İlk bakışta çözüm odaklı bir yaklaşım gibi görünse de, bu düzenleme özellikle hakaret gibi şikâyete bağlı suçlar bakımından ciddi sorunlar doğurmaya başladı.

Uzlaşma, hem mağdurun hem failin karşılıklı iradeleriyle şekillenen, barışı ve toplumsal huzuru önceleyen bir yöntemdi. Taraflara yalnızca ceza hukukunun katı dişlileri arasında sıkışmadan anlaşma imkânı tanımıyor; aynı zamanda mahkemelerin iş yükünü azaltıyor, yargı sürecini hızlandırıyordu. Ancak uzlaşmanın kaldırılmasıyla birlikte, artık savcılıklar daha fazla dosyayla muhatap oluyor, iddianameler artıyor, asliye ceza mahkemelerinin dosya sayısı katlanıyor. Zaten tıkanma noktasına gelen yargı sistemi, bu yeni yük altında daha da ağır aksak işlemeye başlıyor.

Ön ödeme sistemi, her ne kadar failin ceza almaktan kurtulmasını sağlasa da, mağdur açısından telafi edici bir anlam taşımıyor. Failin yalnızca maddi bir bedel ödeyerek sorumluluktan kurtulması, mağdurun adalet duygusunu zedeliyor. Oysa uzlaşma, çoğu zaman tarafların ihtiyaç duyduğu manevi tatmini de sağlıyordu.

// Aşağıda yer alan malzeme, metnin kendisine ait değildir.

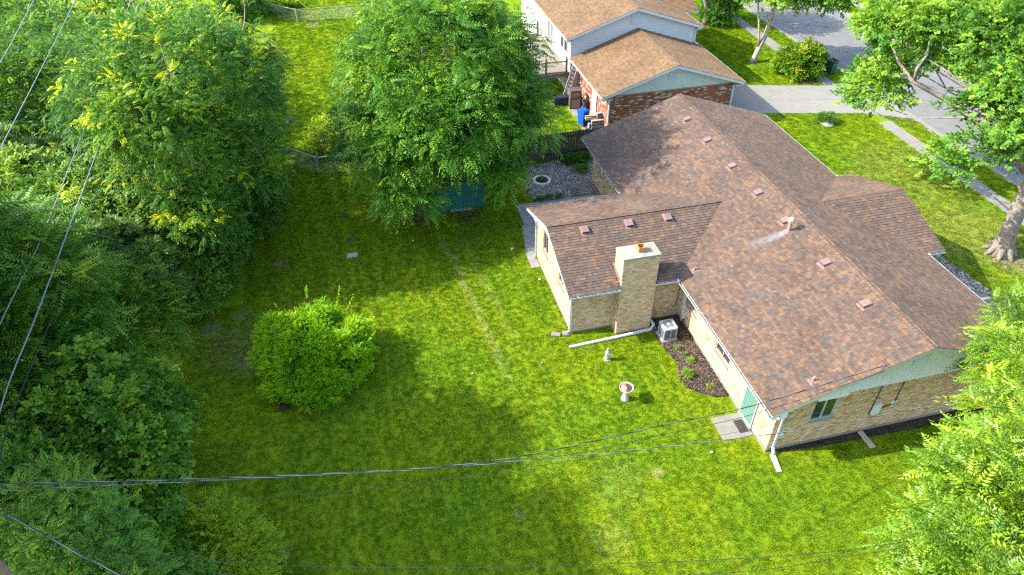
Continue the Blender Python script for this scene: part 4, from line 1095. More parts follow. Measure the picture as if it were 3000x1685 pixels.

Bugün artık adliyelerde, sırf uzlaşma sağlanamadığı için dava konusu haline gelen onlarca basit hakaret suçu dosyasıyla karşı karşıyayız. Bu da hem zaman kaybı hem de kaynak israfı anlamına geliyor. Oysa yargının asıl ihtiyacı, bu gibi basit suçların etkin şekilde çözümlenmesini sağlayacak alternatif çözüm yollarıdır; sistemi daha da kilitleyecek değil.

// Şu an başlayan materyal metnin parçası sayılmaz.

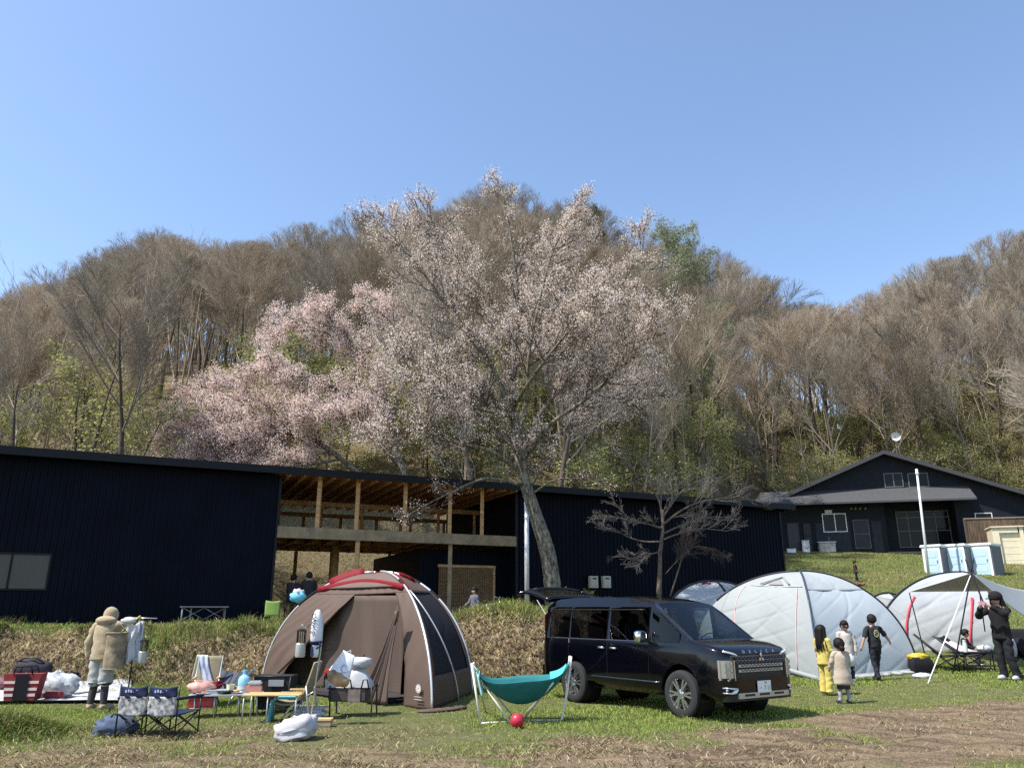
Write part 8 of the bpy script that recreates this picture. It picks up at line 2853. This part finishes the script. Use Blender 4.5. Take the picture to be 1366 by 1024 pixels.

Uzlaşmanın kaldırılması, kısa vadeli bir çözüm gibi sunulsa da, uzun vadede sistemin belini büken bir yanlış olarak karşımıza çıkmaktadır. Hukukun ruhu, yalnızca ceza vermek değil, toplumu onarmaktır. Bu nedenle, uzlaşma gibi onarıcı adalet araçlarının kıymetini yeniden hatırlamak ve hukuk politikalarını bu perspektifle yeniden şekillendirmek zorundayız.